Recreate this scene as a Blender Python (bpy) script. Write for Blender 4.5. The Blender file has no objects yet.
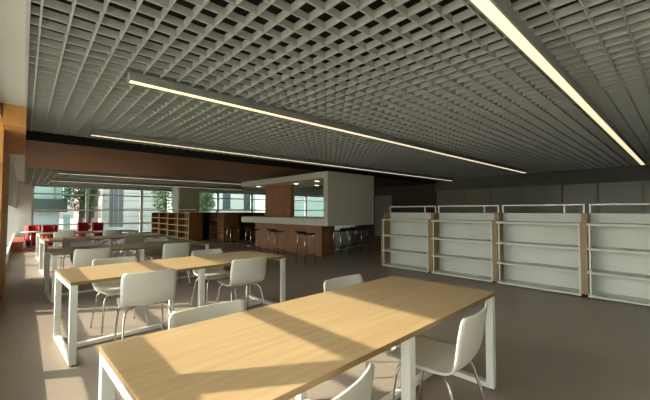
...
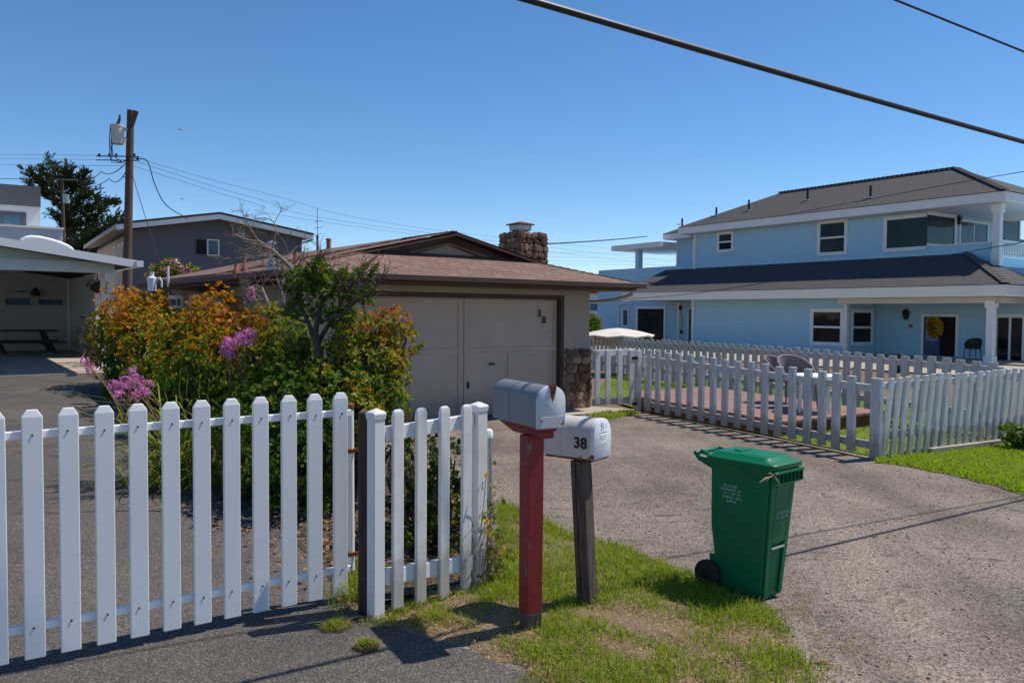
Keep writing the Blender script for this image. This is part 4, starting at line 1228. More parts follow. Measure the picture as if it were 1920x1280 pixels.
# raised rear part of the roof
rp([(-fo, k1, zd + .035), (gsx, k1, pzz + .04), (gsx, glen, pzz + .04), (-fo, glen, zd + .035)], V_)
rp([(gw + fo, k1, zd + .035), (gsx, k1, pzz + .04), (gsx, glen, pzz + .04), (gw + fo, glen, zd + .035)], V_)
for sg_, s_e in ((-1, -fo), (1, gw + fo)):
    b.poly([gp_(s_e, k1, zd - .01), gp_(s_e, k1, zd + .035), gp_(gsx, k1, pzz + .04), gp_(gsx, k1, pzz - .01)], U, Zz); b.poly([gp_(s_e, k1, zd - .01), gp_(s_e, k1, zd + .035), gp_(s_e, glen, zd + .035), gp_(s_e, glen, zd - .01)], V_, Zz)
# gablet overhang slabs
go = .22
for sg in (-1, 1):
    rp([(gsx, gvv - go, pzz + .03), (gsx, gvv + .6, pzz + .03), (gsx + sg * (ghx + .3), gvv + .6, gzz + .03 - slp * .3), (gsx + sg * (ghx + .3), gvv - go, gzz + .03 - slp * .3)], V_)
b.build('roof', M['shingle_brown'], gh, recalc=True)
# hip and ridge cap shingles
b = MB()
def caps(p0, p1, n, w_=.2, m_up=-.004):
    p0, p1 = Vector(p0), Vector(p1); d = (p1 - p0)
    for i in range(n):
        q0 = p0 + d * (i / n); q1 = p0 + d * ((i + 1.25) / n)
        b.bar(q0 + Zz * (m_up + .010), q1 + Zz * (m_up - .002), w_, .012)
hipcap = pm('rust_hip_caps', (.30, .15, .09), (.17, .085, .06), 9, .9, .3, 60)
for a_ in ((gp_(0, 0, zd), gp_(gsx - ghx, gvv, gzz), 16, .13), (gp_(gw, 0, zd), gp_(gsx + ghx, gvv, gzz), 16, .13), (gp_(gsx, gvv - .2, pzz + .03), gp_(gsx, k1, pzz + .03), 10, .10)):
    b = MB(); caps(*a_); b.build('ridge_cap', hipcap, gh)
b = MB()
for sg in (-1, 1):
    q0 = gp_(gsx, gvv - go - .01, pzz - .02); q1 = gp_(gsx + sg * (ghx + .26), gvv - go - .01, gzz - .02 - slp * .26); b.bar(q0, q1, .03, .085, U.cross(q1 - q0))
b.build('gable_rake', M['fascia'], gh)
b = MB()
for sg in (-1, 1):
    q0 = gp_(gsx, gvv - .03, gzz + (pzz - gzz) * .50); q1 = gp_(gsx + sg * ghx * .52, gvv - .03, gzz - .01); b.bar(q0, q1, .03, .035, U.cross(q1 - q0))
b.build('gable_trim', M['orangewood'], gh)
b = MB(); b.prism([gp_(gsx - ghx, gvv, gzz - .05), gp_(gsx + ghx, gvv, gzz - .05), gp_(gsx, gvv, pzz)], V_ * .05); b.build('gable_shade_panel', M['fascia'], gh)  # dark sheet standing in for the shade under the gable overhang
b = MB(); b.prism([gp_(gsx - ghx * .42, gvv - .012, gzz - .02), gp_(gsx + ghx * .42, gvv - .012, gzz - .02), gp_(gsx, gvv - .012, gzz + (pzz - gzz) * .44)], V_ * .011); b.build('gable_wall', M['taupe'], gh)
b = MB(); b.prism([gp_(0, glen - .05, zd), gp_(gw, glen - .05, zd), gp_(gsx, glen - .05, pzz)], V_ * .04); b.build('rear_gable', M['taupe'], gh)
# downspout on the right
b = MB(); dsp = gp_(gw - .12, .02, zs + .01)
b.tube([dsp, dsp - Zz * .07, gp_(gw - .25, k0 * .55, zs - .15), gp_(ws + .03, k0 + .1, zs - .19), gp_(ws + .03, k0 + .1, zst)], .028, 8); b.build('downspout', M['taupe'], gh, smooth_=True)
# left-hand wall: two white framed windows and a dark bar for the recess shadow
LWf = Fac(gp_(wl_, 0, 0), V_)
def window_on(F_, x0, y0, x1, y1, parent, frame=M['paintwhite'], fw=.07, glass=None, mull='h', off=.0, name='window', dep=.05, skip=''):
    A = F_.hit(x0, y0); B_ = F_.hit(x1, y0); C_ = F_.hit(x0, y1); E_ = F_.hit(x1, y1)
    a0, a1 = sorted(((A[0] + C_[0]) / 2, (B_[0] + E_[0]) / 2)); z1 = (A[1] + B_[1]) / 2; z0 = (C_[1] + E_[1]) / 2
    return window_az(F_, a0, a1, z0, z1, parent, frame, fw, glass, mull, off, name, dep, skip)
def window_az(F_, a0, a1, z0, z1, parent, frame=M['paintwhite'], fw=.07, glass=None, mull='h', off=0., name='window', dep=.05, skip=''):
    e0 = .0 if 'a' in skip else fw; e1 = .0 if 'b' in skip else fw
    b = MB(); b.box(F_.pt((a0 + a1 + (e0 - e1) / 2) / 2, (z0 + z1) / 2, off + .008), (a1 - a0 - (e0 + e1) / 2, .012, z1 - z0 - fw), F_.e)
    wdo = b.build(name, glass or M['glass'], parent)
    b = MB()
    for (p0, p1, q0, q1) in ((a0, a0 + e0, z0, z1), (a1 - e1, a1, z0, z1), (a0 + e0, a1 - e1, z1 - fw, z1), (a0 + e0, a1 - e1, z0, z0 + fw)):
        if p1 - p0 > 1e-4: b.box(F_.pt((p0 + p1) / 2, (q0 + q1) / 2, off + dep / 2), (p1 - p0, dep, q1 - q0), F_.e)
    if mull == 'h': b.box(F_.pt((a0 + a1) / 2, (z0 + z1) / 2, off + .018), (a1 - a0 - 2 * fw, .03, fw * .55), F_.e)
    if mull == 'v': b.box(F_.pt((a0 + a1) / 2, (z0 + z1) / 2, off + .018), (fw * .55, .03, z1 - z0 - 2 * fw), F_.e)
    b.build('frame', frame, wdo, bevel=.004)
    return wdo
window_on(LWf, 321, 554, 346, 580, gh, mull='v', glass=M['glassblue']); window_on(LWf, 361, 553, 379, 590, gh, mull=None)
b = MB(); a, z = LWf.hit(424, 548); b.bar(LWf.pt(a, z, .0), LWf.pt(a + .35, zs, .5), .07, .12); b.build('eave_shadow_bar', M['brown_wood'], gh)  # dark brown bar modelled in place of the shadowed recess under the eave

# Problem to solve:
From the entries above, copy each line holding "script".

# Exercise solution:
Recreate this scene as a Blender Python (bpy) script. Write for Blender 4.5. The Blender file has no objects yet.
Keep writing the Blender script for this image. This is part 4, starting at line 1228. More parts follow. Measure the picture as if it were 1920x1280 pixels.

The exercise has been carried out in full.